== LISTING
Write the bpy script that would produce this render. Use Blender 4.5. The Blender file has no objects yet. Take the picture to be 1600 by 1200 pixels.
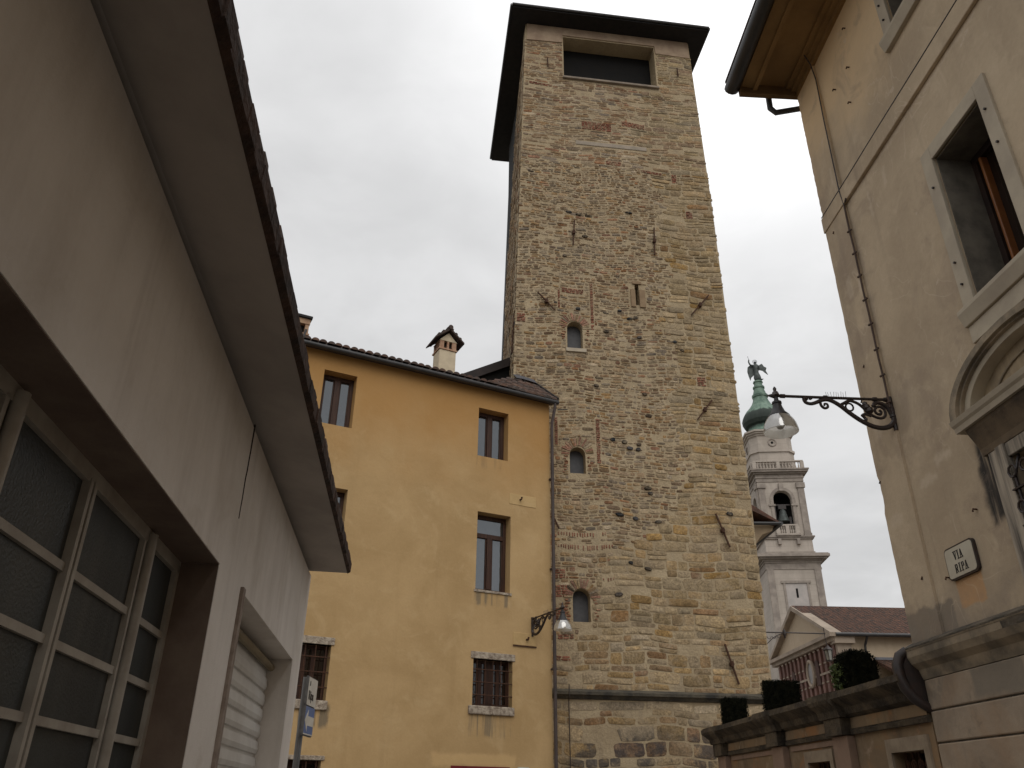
import bpy, bmesh, math, random
from math import radians as RD, sin, cos, pi, tan, atan2, hypot
from mathutils import Vector, Matrix
from mathutils.geometry import tessellate_polygon
C = bpy.context.scene.collection
S = bpy.context.scene
rnd = random.Random(7)

# ---------------------------------------------------------------- camera
cam = bpy.data.cameras.new("camera"); co = bpy.data.objects.new("camera", cam); C.objects.link(co)
cam.sensor_fit = 'HORIZONTAL'; cam.sensor_width = 36.0; cam.lens = 28.26
cam.clip_start = 0.05; cam.clip_end = 4000
co.matrix_world = Matrix(((0.99992317, -0.01239574, 0.0, 0.0),
                          (-0.00570987, -0.46059644, -0.8875913, 0.0),
                          (0.01100235, 0.88752311, -0.46063183, 1.6),
                          (0, 0, 0, 1)))
S.camera = co
S.view_settings.view_transform = 'Standard'
S.view_settings.look = 'None'
S.view_settings.exposure = 0.3
S.view_settings.gamma = 1.0

# ---------------------------------------------------------------- sky
SUN_AZ, SUN_EL = RD(168), RD(44)          # clockwise from +Y, above horizon
W = bpy.data.worlds.new("World"); S.world = W; W.use_nodes = True
def world():
    nt = W.node_tree; N = nt.nodes; L = nt.links; N.clear()
    out = N.new('ShaderNodeOutputWorld'); bg = N.new('ShaderNodeBackground'); bg.inputs[1].default_value = 0.1
    L.new(bg.outputs[0], out.inputs[0])
    sky = N.new('ShaderNodeTexSky'); sky.sky_type = 'NISHITA'; sky.sun_disc = False
    sky.sun_elevation = SUN_EL; sky.sun_rotation = SUN_AZ; sky.air_density = 1.5; sky.dust_density = 3
    tc = N.new('ShaderNodeTexCoord'); sp = N.new('ShaderNodeSeparateXYZ'); L.new(tc.outputs['Generated'], sp.inputs[0])
    def M(op, a, b=None, c=None, clamp=False):
        n = N.new('ShaderNodeMath'); n.operation = op; n.use_clamp = clamp
        for i, v in enumerate((a, b, c)):
            if v is None: continue
            if isinstance(v, (int, float)): n.inputs[i].default_value = v
            else: L.new(v, n.inputs[i])
        return n.outputs[0]
    z = M('MAXIMUM', sp.outputs[2], 0.0)
    den = M('ADD', z, 0.22)
    px = M('DIVIDE', sp.outputs[0], den); py = M('DIVIDE', sp.outputs[1], den)
    cb = N.new('ShaderNodeCombineXYZ'); L.new(px, cb.inputs[0]); L.new(py, cb.inputs[1]); cb.inputs[2].default_value = 1.7
    def noise(sc, det, dist, rough=0.5):
        n = N.new('ShaderNodeTexNoise'); n.inputs['Scale'].default_value = sc; n.inputs['Detail'].default_value = det
        n.inputs['Distortion'].default_value = dist; n.inputs['Roughness'].default_value = rough
        L.new(cb.outputs[0], n.inputs['Vector']); return n.outputs[0]
    n1 = noise(1.5, 7, 0.4, 0.5); n2 = noise(4.6, 6, 0.5, 0.55)
    n = M('ADD', M('MULTIPLY', n1, 0.7), M('MULTIPLY', n2, 0.3))
    mr = N.new('ShaderNodeMapRange'); mr.interpolation_type = 'SMOOTHSTEP'
    L.new(n, mr.inputs[0]); mr.inputs[1].default_value = 0.36; mr.inputs[2].default_value = 0.64
    mr.inputs[3].default_value = 0.84; mr.inputs[4].default_value = 1.08
    # brightness by height (overcast luminance rises to the zenith)
    cr = N.new('ShaderNodeFloatCurve'); L.new(z, cr.inputs[1])
    c = cr.mapping.curves[0]
    pts = [(0, .275), (.30, .29), (.55, .295), (.72, .31), (.82, .35), (.92, .48), (1, .55)]
    c.points[0].location = pts[0]; c.points[1].location = pts[-1]
    for p in pts[1:-1]: c.points.new(*p)
    cr.mapping.update()
    base = M('MULTIPLY', cr.outputs[0], 2.0)
    sd = (sin(RD(27)) * cos(RD(54)), cos(RD(27)) * cos(RD(54)), sin(RD(54)))   # the brightest break in the cloud
    dt = N.new('ShaderNodeVectorMath'); dt.operation = 'DOT_PRODUCT'
    L.new(tc.outputs['Generated'], dt.inputs[0]); dt.inputs[1].default_value = sd
    glow = M('MULTIPLY', M('POWER', M('MAXIMUM', dt.outputs['Value'], 0.0), 22.0), 0.8)
    val = M('ADD', M('MULTIPLY', base, mr.outputs[0]), glow)
    val = M('MULTIPLY', val, 10.0)
    tint = N.new('ShaderNodeVectorMath'); tint.operation = 'SCALE'; tint.inputs[0].default_value = (1.0, 0.998, 1.0)
    L.new(val, tint.inputs['Scale'])
    mx = N.new('ShaderNodeMix'); mx.data_type = 'RGBA'; mx.inputs[0].default_value = 0.04
    L.new(tint.outputs[0], mx.inputs[6]); L.new(sky.outputs[0], mx.inputs[7]); L.new(mx.outputs[2], bg.inputs[0])
world()
sl = bpy.data.lights.new("sun", 'SUN'); sl.energy = 0.85; sl.angle = RD(50); sl.color = (1, .97, .92)
so = bpy.data.objects.new("sun", sl); C.objects.link(so)
so.rotation_euler = Vector((-sin(SUN_AZ) * cos(SUN_EL), -cos(SUN_AZ) * cos(SUN_EL), -sin(SUN_EL))).to_track_quat('-Z', 'Y').to_euler()

# ---------------------------------------------------------------- material helpers
class NT:
    def __init__(s, name):
        s.m = bpy.data.materials.new(name); s.m.use_nodes = True
        s.t = s.m.node_tree; s.N = s.t.nodes; s.L = s.t.links
        s.b = s.N['Principled BSDF']
        s.tc = s.N.new('ShaderNodeTexCoord'); s.v = s.tc.outputs['Object']
        sp = s.N.new('ShaderNodeSeparateXYZ'); s.L.new(s.v, sp.inputs[0]); s.x, s.y, s.z = sp.outputs
    def M(s, op, a, b=None, c=None, clamp=False):
        n = s.N.new('ShaderNodeMath'); n.operation = op; n.use_clamp = clamp
        for i, v in enumerate((a, b, c)):
            if v is None: continue
            if isinstance(v, (int, float)): n.inputs[i].default_value = v
            else: s.L.new(v, n.inputs[i])
        return n.outputs[0]
    def noise(s, scale, det=5, rough=.55, dist=0, stretch=None, off=0):
        n = s.N.new('ShaderNodeTexNoise'); n.inputs['Scale'].default_value = scale
        n.inputs['Detail'].default_value = det; n.inputs['Roughness'].default_value = rough; n.inputs['Distortion'].default_value = dist
        if stretch or off:
            mp = s.N.new('ShaderNodeMapping'); s.L.new(s.v, mp.inputs[0])
            mp.inputs['Scale'].default_value = stretch or (1, 1, 1); mp.inputs['Location'].default_value = (off, off * .7, off * 1.3)
            s.L.new(mp.outputs[0], n.inputs['Vector'])
        else: s.L.new(s.v, n.inputs['Vector'])
        return n.outputs[0]
    def ramp(s, f, a, b, lo=0.0, hi=1.0):
        n = s.N.new('ShaderNodeMapRange'); n.interpolation_type = 'SMOOTHSTEP'
        s.L.new(f, n.inputs[0])
        for i, v in enumerate((a, b, lo, hi)): n.inputs[1 + i].default_value = v
        return n.outputs[0]
    def mix(s, f, a, b, mode='MIX'):
        n = s.N.new('ShaderNodeMix'); n.data_type = 'RGBA'; n.blend_type = mode
        for i, v in ((0, f), (6, a), (7, b)):
            if isinstance(v, (int, float)): n.inputs[i].default_value = v
            elif isinstance(v, tuple): n.inputs[i].default_value = v + (1,) if len(v) == 3 else v
            else: s.L.new(v, n.inputs[i])
        return n.outputs[2]
    def attr(s, name):
        n = s.N.new('ShaderNodeAttribute'); n.attribute_name = name; return n.outputs['Color']
    def box(s, x0, x1, z0, z1, soft=.03, amt=.08, nsc=4, ax=None):
        """mask of a ragged rectangle in the wall's own x, z"""
        nz = s.noise(nsc, 4, off=x0 * 1.7 + z0); d = s.M('MULTIPLY', s.M('SUBTRACT', nz, .5), amt * 2)
        X = s.M('ADD', ax if ax is not None else s.x, d); Z = s.M('ADD', s.z, s.M('MULTIPLY', d, -1))
        f = s.M('MULTIPLY', s.ramp(X, x0 - soft, x0 + soft), s.ramp(X, x1 - soft, x1 + soft, 1, 0))
        g = s.M('MULTIPLY', s.ramp(Z, z0 - soft, z0 + soft), s.ramp(Z, z1 - soft, z1 + soft, 1, 0))
        return s.M('MULTIPLY', f, g)
    def bump(s, h, strength=.3, dist=.02, prev=None):
        n = s.N.new('ShaderNodeBump'); n.inputs['Strength'].default_value = strength; n.inputs['Distance'].default_value = dist
        s.L.new(h, n.inputs['Height'])
        if prev is not None: s.L.new(prev, n.inputs['Normal'])
        return n.outputs[0]
    def done(s, col, rough=.85, normal=None, metal=0, spec=.3):
        if isinstance(col, tuple): s.b.inputs['Base Color'].default_value = col + (1,)
        else: s.L.new(col, s.b.inputs['Base Color'])
        if isinstance(rough, (int, float)): s.b.inputs['Roughness'].default_value = rough
        else: s.L.new(rough, s.b.inputs['Roughness'])
        s.b.inputs['Metallic'].default_value = metal
        s.b.inputs['Specular IOR Level'].default_value = spec
        if normal is not None: s.L.new(normal, s.b.inputs['Normal'])
        return s.m

def simple(name, c, c2=None, sc=6, rough=.7, bump=.2, bsc=40, metal=0, spec=.3, stretch=None, dist=.008):
    t = NT(name); c2 = c2 or tuple(v * .6 for v in c)
    col = t.mix(t.ramp(t.noise(sc, 6, .6, stretch=stretch), .3, .7), c, c2)
    return t.done(col, rough, t.bump(t.noise(bsc, 4, stretch=stretch), bump, dist), metal, spec)

def plaster(name, c, c2, c3, big=.5, streak=.25, dark=None, rough=.9, extra=None, bumpy=.25):
    t = NT(name)
    col = t.mix(t.ramp(t.noise(big, 7, .6, .4), .32, .68), c, c2)
    col = t.mix(t.M('MULTIPLY', t.ramp(t.noise(big * 3.1, 6, .65, .8, off=9), .5, .72), .55), col, c3)
    m = t.noise(22, 5, .7); col = t.mix(.22, col, t.mix(m, (.25, .25, .25), (.75, .75, .75)), 'OVERLAY')
    st = t.ramp(t.noise(1, 5, .6, stretch=(3.2, 3.2, .22), off=3), .54, .8)
    col = t.mix(t.M('MULTIPLY', st, streak), col, dark or tuple(v * .45 for v in c))
    if extra: col = extra(t, col)
    nb = t.bump(t.noise(7, 4, .5), bumpy, .03); nb = t.bump(t.noise(90, 3, .6), .25, .006, nb)
    return t.done(col, rough, nb)

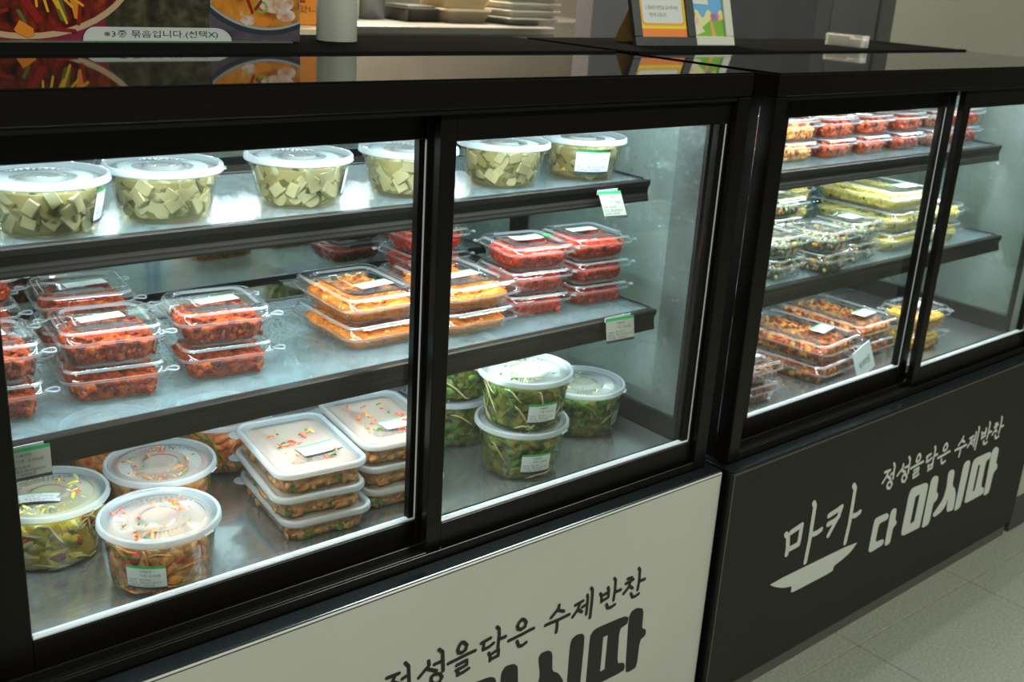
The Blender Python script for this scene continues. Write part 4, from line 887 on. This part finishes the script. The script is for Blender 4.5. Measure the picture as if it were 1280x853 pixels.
b = MB(); Mx = Matrix.Rotation(-.22, 4, 'X') @ Matrix.Rotation(-.30, 4, 'Y')
put_text(b, '4,000원', .009, .012, .028, .014, lambda u, v, off: Mx @ Vector((u, -.0006, v)), 0, 0); b.build('card_text', M_TXT, t)

# ------------------------------------------------------------------ things on top of the cases
ZT = 1.0024
PX0, PX1, PY = -.12, .5495, .326
t = empty('menu_banner', W(PX0, PY, ZT), 0, 'tabletop menu banner with three pictures of braised dishes, standing on the left case', 'banner')
def pz(z): return z - ZT + .0002
M_PLUM = mottled('printed_plum', [(.14, .012, .035), (.22, .02, .055)], 10, 3, .35, bump=0)
M_DKPRINT = mottled('printed_dark_braise', [(.012, .010, .006), (.045, .038, .018), (.10, .09, .05)], 60, 9, .35, bump=0)
M_LILAC = mottled('printed_lilac_cloth', [(.045, .035, .05), (.11, .085, .12)], 40, 5, .35, bump=0)
M_FOODP = mottled('printed_red_braise', [(.012, .004, .003), (.07, .008, .005), (.20, .020, .008), (.38, .10, .02)], 70, 9, .3, pos=[.3, .45, .6, .75], bump=0, stretch=(1, 1, .6))
M_FOODO = mottled('printed_orange_stew', [(.16, .03, .005), (.52, .16, .012), (.62, .25, .03), (.66, .52, .42)], 38, 9, .3, pos=[.3, .45, .58, .7], bump=0)
M_RICE = mottled('printed_rice', [(.55, .17, .03), (.62, .42, .32), (.70, .62, .56)], 90, 9, .3, bump=0)
M_TAN = plain('printed_bowl_rim', (.52, .34, .20), .35)
M_RIMD = plain('printed_dark_rim', (.03, .035, .04), .35)
M_RIML = plain('printed_light_rim', (.30, .38, .44), .35)
M_STRIP = plain('printed_white', (.55, .57, .56), .4)
M_YST = plain('printed_yellow', (.75, .38, .02), .35)
M_PRED = plain('printed_red', (.26, .012, .008), .35); M_PGRN = plain('printed_green', (.20, .42, .04), .35); M_PORG = plain('printed_orange', (.70, .22, .02), .35)
b = MB(); b.box(0, PX1 - PX0, 0, .004, 0, .16, c=.0004); b.build('banner_board', M_DKPRINT, t)
b = MB(); b.box(0, .535 - PX0, -.012, .022, -.0002 + .0003, .0018, c=.0003); b.build('banner_foot', plain('acrylic_foot', (.10, .12, .10), .1), t)
def deco(name, polys, mat, off):
    for k, p in enumerate(polys):
        b = MB(); n = b.add([(x - PX0, -off - .00003 * k, pz(z)) for x, z in p]); b.face(range(n, n + len(p)), 0)
        b.build(name, mat, t)
def ell(cx, cz, rx, rz, a0=0, a1=360, n=48, zmin=None):
    P = [(cx + rx * math.cos(math.radians(a0 + (a1 - a0) * i / n)), cz + rz * math.sin(math.radians(a0 + (a1 - a0) * i / n))) for i in range(n + (0 if a1 - a0 == 360 else 1))]
    return P
zb = 1.0045
deco('picture_ground', [[(PX0, zb - .001), (.3475, zb - .001), (.3475, 1.16), (PX0, 1.16)]], M_PLUM, .0003)
deco('picture_ground', [[(.449, zb - .001), (.5493, zb - .001), (.5493, 1.16), (.449, 1.16)]], M_LILAC, .0003)
deco('bowl_rim', [ell(.275, 1.078, .106, .0735)], M_TAN, .0006)
deco('bowl_food', [ell(.275, 1.080, .1015, .0700)], M_FOODP, .0009)
deco('bowl_rim', [[(.1 - .1, 1.07)] + ell(.06, 1.078, .10, .0700)[1:]], M_TAN, .0006)
deco('bowl_food', [ell(.06, 1.080, .095, .0670)], M_FOODP, .0009)
deco('bowl_rim', [ell(.512, 1.090, .092, .0800, 227, 294) + [(.5492, 1.16), (.4495, 1.16)]], M_RIMD, .0006)
deco('bowl_rim_light', [ell(.512, 1.091, .088, .0765, 226, 295) + [(.5491, 1.16), (.4508, 1.16)]], M_RIML, .00075)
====
_TASK INSTRUCTIONS_.
Repeat the lines exactly as they stand, from the opening line of the data through the line with "rnd = random.Random(7)". Pictures stay out of the copy.

_SOLUTION TO THE PROBLEM_.
Write the bpy script that would produce this render. Use Blender 4.5. The Blender file has no objects yet. Take the picture to be 1600 by 1200 pixels.
import bpy, bmesh, math, random
from math import radians as RD, sin, cos, pi, tan, atan2, hypot
from mathutils import Vector, Matrix
from mathutils.geometry import tessellate_polygon
C = bpy.context.scene.collection
S = bpy.context.scene
rnd = random.Random(7)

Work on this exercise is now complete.